PROXY VOTING GUIDELINES

  1. THIS PROXY IS SOLICITED BY MANAGEMENT OF THE COMPANY.
  2. THIS PROXY SHOULD BE READ IN CONJUNCTION WITH THE MEETING MATERIALS PRIOR TO VOTING.
  3. If you appoint the management nominees to vote your securities, they will vote in accordance with your instructions or, if no instructions are given, they will vote in favour of each resolution. If you appoint someone else to vote your securities, they will also vote in accordance with your instructions or, if no instructions are given, as they in their discretion choose.
  4. Each shareholder has the right to appoint a person other than management designees specified to represent them at the meeting or any postponement or adjournment thereof. Such right may be exercised by completing the proxy appointee information section located on the front side of this proxy form page.
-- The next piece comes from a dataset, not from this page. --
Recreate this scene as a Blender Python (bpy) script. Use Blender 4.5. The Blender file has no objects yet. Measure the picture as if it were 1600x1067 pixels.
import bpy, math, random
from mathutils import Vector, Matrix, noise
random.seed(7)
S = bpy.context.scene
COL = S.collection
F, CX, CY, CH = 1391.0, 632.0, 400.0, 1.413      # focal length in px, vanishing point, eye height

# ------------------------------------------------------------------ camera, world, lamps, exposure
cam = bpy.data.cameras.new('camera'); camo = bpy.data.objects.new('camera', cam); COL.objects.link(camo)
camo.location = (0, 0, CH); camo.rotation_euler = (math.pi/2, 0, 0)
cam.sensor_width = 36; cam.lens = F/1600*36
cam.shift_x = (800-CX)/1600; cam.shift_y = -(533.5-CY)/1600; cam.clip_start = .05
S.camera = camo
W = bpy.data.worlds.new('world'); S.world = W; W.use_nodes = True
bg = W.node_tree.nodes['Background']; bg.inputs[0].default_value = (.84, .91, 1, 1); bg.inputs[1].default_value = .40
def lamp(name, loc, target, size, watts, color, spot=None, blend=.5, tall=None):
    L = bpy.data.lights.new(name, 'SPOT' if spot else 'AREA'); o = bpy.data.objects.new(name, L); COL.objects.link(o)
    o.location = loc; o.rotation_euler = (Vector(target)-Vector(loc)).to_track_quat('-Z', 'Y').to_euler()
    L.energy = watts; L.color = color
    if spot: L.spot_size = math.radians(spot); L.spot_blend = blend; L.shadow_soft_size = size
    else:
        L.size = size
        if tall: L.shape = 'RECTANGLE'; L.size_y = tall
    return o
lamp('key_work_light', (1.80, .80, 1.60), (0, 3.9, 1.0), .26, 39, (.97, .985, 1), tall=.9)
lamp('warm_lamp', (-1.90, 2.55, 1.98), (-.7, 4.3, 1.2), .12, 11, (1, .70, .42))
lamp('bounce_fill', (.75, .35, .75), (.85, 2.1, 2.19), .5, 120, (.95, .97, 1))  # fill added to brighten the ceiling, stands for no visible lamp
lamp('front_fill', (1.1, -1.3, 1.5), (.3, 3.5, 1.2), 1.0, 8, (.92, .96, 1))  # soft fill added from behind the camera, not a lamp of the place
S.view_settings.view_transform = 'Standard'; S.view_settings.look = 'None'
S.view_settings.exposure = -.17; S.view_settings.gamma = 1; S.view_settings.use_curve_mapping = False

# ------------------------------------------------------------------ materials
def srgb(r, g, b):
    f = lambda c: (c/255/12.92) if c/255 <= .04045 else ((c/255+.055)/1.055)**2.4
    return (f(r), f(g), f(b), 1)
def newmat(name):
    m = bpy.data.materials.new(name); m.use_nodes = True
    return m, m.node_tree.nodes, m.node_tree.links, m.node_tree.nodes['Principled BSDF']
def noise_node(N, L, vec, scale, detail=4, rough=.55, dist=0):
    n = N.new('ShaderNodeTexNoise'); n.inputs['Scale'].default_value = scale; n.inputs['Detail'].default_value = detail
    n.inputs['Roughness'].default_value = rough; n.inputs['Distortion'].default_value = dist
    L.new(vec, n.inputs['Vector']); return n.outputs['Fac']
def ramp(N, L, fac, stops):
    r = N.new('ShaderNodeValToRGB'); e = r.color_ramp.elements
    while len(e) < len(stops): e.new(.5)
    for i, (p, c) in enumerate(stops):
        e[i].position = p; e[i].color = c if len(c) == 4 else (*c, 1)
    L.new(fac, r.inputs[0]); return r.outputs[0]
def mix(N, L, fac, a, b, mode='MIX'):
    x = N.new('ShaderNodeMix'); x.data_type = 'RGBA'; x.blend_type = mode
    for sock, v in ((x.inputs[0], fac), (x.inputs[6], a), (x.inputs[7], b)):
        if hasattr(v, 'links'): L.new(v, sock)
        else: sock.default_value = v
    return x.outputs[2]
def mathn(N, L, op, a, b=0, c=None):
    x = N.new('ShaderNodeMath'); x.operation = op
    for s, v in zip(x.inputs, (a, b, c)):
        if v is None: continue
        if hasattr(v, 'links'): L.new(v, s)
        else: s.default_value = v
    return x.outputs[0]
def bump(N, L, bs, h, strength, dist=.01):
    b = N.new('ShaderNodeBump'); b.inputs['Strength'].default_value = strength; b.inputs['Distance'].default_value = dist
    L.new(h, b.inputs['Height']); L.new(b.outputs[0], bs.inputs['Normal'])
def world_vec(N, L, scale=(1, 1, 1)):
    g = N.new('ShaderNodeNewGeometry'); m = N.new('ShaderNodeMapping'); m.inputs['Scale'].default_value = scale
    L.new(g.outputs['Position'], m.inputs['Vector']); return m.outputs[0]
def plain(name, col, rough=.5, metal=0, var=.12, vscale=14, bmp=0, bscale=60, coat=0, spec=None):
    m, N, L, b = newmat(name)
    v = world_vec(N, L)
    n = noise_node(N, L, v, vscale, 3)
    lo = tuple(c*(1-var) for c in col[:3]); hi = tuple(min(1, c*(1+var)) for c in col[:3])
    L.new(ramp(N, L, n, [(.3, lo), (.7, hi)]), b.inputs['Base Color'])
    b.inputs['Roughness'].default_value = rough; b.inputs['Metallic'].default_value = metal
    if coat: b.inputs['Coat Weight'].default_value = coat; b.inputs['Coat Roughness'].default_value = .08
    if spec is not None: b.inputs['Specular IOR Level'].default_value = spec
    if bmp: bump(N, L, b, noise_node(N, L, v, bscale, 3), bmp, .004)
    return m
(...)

The appointed proxyholder need not be a shareholder of the Corporation.
  5. The proxy confers discretionary authority in respect of amendments or variations to matters identified in the Notice of Meeting or other matters that properly come before the meeting or any adjournment or postponement thereof.
  6. To be valid, this proxy must be signed by the shareholder named on the front side of this proxy. If the shareholder is a Corporation, the proxy must be executed by an officer of the Corporation or an attorney duly authorized thereof.
  7. If the proxy is not dated, it is deemed to bear the date of it's mailing to the shareholders of the Company.
  8. To be valid, this proxy must be filed using one of the Voting Methods and must be received by AGM Connect before the date noted on the front side of this proxy, or in the case of any adjournment or postponement of the Meeting not less than 48 hours (Saturdays, Sundays, and Holidays in the city of Toronto, Ontario excluded) before the time of the adjournment or postponement of the meeting.

CONDITIONS

If any amendments or variations to the matters referred to above or any other matters identified in the notice of meeting are proposed at the Meeting or any adjournment(s) thereof, or if any other matters which are not known to management should properly come before the meeting or any adjournment(s) thereof, this proxy confers discretionary authority on the person voting the proxy to vote on such amendments or variations or such other matters in according with the best judgement of such persons.

Late proxies may be accepted or rejected by the Chairman of the meeting in his or her sole discretion.